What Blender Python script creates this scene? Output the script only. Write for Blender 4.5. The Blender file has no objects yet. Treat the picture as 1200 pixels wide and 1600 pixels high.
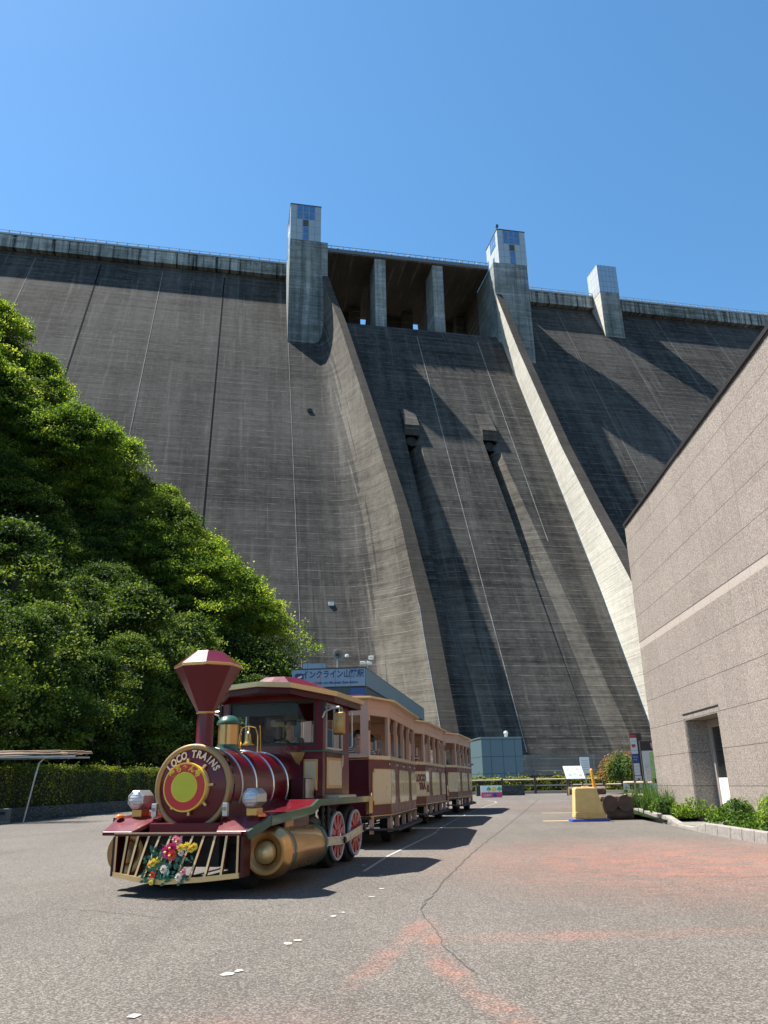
import bpy, bmesh, math, random
from math import sin, cos, tan, pi, radians, atan2, sqrt
from mathutils import Vector, Matrix
random.seed(7)
scene = bpy.context.scene
COL = scene.collection
# ---------------------------------------------------------------- camera, sky, sun, exposure
TILT, ROLL = 0.3382, -0.0190
CAM_H = 1.12
cam_d = bpy.data.cameras.new("camera")
cam_d.sensor_fit = 'VERTICAL'; cam_d.sensor_height = 36.0; cam_d.lens = 36.0 * 1217.1 / 1600.0
cam_d.clip_start = 0.05; cam_d.clip_end = 4000
cam = bpy.data.objects.new("camera", cam_d); COL.objects.link(cam)
_f = Vector((0, cos(TILT), sin(TILT))); _u0 = Vector((0, -sin(TILT), cos(TILT))); _r0 = Vector((1, 0, 0))
_r = cos(ROLL) * _r0 + sin(ROLL) * _u0; _u = -sin(ROLL) * _r0 + cos(ROLL) * _u0
cam.matrix_world = Matrix(((_r.x, _u.x, -_f.x, 0), (_r.y, _u.y, -_f.y, 0), (_r.z, _u.z, -_f.z, CAM_H), (0, 0, 0, 1)))
scene.camera = cam

SUN_AZ = radians(108.5)      # compass heading (from +Y towards +X) in which the light travels
SUN_EL = radians(63.0)
world = bpy.data.worlds.new("World"); scene.world = world; world.use_nodes = True
wn = world.node_tree
bgn = wn.nodes.get("Background"); sky = wn.nodes.new("ShaderNodeTexSky")
sky.sky_type = 'NISHITA'; sky.sun_disc = False
sky.sun_elevation = SUN_EL; sky.sun_rotation = SUN_AZ + pi
sky.altitude = 250; sky.air_density = 1.0; sky.dust_density = 0.25; sky.ozone_density = 3.5
hs_ = wn.nodes.new('ShaderNodeHueSaturation'); hs_.inputs['Saturation'].default_value = 1.16; hs_.inputs['Hue'].default_value = 0.49
wn.links.new(sky.outputs[0], hs_.inputs['Color']); wn.links.new(hs_.outputs[0], bgn.inputs[0]); bgn.inputs[1].default_value = 0.086
sl = bpy.data.lights.new("sun", 'SUN'); sl.energy = 5.0; sl.angle = radians(0.53); sl.color = (1.0, 0.945, 0.86)
so = bpy.data.objects.new("sun", sl); COL.objects.link(so)
_ld = Vector((sin(SUN_AZ) * cos(SUN_EL), cos(SUN_AZ) * cos(SUN_EL), -sin(SUN_EL)))
so.rotation_mode = 'QUATERNION'; so.rotation_quaternion = _ld.to_track_quat('-Z', 'Y'); so.location = (-40, 20, 160)
scene.view_settings.view_transform = 'Standard'; scene.view_settings.look = 'None'
scene.view_settings.exposure = 1.36; scene.view_settings.gamma = 1.0

# ---------------------------------------------------------------- scene graph helpers
def tag(o, label=None, cat=None, group=None, kind=None):
    if label: o['label'] = label
    if cat: o['category'] = cat
    if group: o['group'] = group
    if kind: o['kind'] = kind
    return o
def empty(name, loc=(0, 0, 0), rz=0.0, label=None, cat=None, group=None):
    o = bpy.data.objects.new(name, None); COL.objects.link(o)
    o.location = loc; o.rotation_euler = (0, 0, rz); o.empty_display_size = 0.3
    return tag(o, label, cat, group)
def kids(o): return [c for c in bpy.data.objects if c.parent == o]
def copy_tree(o, parent=None):
    c = o.copy(); COL.objects.link(c)
    if parent is not None: c.parent = parent
    for ch in kids(o): copy_tree(ch, c)
    return c
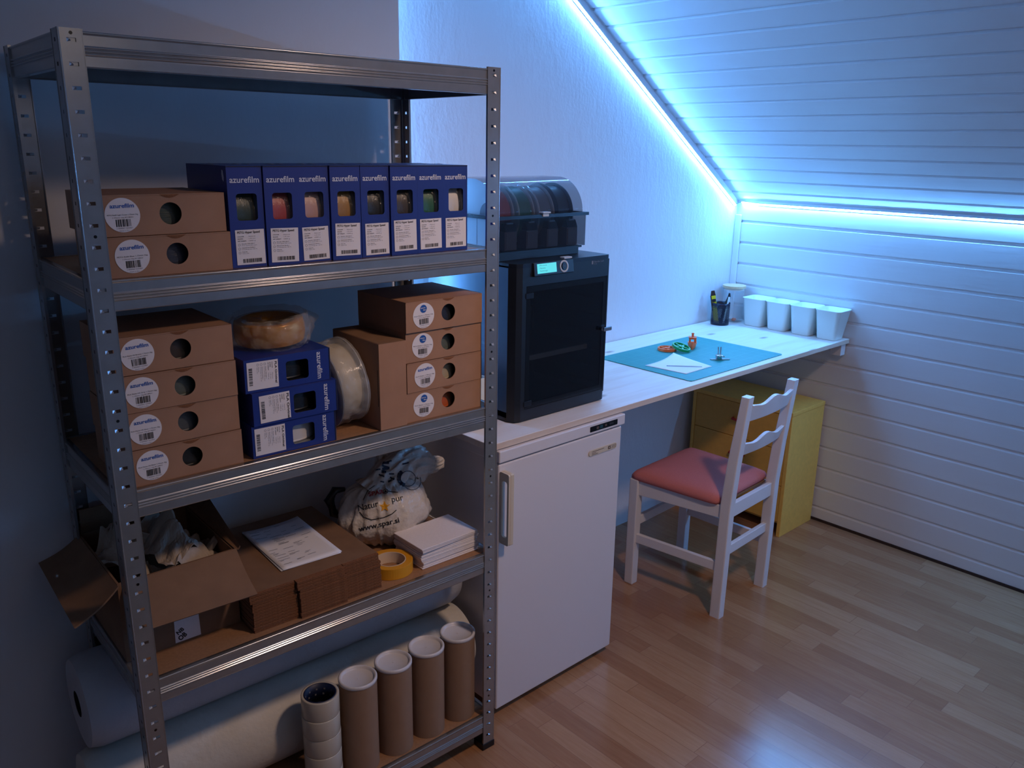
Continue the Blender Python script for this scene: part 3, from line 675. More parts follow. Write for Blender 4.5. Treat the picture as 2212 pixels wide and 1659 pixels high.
--------
• Task to complete
Repeat all of the records verbatim, leaving out the pictures.

• Response to the exercise
What Blender Python script creates this scene? Output the script only. Write for Blender 4.5. The Blender file has no objects yet. Treat the picture as 1200 pixels wide and 1600 pixels high.
import bpy, bmesh, math, random
from math import sin, cos, tan, pi, radians, atan2, sqrt
from mathutils import Vector, Matrix
random.seed(7)
scene = bpy.context.scene
COL = scene.collection
# ---------------------------------------------------------------- camera, sky, sun, exposure
TILT, ROLL = 0.3382, -0.0190
CAM_H = 1.12
cam_d = bpy.data.cameras.new("camera")
cam_d.sensor_fit = 'VERTICAL'; cam_d.sensor_height = 36.0; cam_d.lens = 36.0 * 1217.1 / 1600.0
cam_d.clip_start = 0.05; cam_d.clip_end = 4000
cam = bpy.data.objects.new("camera", cam_d); COL.objects.link(cam)
_f = Vector((0, cos(TILT), sin(TILT))); _u0 = Vector((0, -sin(TILT), cos(TILT))); _r0 = Vector((1, 0, 0))
_r = cos(ROLL) * _r0 + sin(ROLL) * _u0; _u = -sin(ROLL) * _r0 + cos(ROLL) * _u0
cam.matrix_world = Matrix(((_r.x, _u.x, -_f.x, 0), (_r.y, _u.y, -_f.y, 0), (_r.z, _u.z, -_f.z, CAM_H), (0, 0, 0, 1)))
scene.camera = cam

SUN_AZ = radians(108.5)      # compass heading (from +Y towards +X) in which the light travels
SUN_EL = radians(63.0)
world = bpy.data.worlds.new("World"); scene.world = world; world.use_nodes = True
wn = world.node_tree
bgn = wn.nodes.get("Background"); sky = wn.nodes.new("ShaderNodeTexSky")
sky.sky_type = 'NISHITA'; sky.sun_disc = False
sky.sun_elevation = SUN_EL; sky.sun_rotation = SUN_AZ + pi
sky.altitude = 250; sky.air_density = 1.0; sky.dust_density = 0.25; sky.ozone_density = 3.5
hs_ = wn.nodes.new('ShaderNodeHueSaturation'); hs_.inputs['Saturation'].default_value = 1.16; hs_.inputs['Hue'].default_value = 0.49
wn.links.new(sky.outputs[0], hs_.inputs['Color']); wn.links.new(hs_.outputs[0], bgn.inputs[0]); bgn.inputs[1].default_value = 0.086
sl = bpy.data.lights.new("sun", 'SUN'); sl.energy = 5.0; sl.angle = radians(0.53); sl.color = (1.0, 0.945, 0.86)
so = bpy.data.objects.new("sun", sl); COL.objects.link(so)
_ld = Vector((sin(SUN_AZ) * cos(SUN_EL), cos(SUN_AZ) * cos(SUN_EL), -sin(SUN_EL)))
so.rotation_mode = 'QUATERNION'; so.rotation_quaternion = _ld.to_track_quat('-Z', 'Y'); so.location = (-40, 20, 160)
scene.view_settings.view_transform = 'Standard'; scene.view_settings.look = 'None'
scene.view_settings.exposure = 1.36; scene.view_settings.gamma = 1.0

# ---------------------------------------------------------------- scene graph helpers
def tag(o, label=None, cat=None, group=None, kind=None):
    if label: o['label'] = label
    if cat: o['category'] = cat
    if group: o['group'] = group
    if kind: o['kind'] = kind
    return o
def empty(name, loc=(0, 0, 0), rz=0.0, label=None, cat=None, group=None):
    o = bpy.data.objects.new(name, None); COL.objects.link(o)
    o.location = loc; o.rotation_euler = (0, 0, rz); o.empty_display_size = 0.3
    return tag(o, label, cat, group)
def kids(o): return [c for c in bpy.data.objects if c.parent == o]
def copy_tree(o, parent=None):
    c = o.copy(); COL.objects.link(c)
    if parent is not None: c.parent = parent
    for ch in kids(o): copy_tree(ch, c)
    return c
Continue the Blender Python script for this scene: part 3, from line 675. More parts follow. Write for Blender 4.5. Treat the picture as 2212 pixels wide and 1659 pixels high.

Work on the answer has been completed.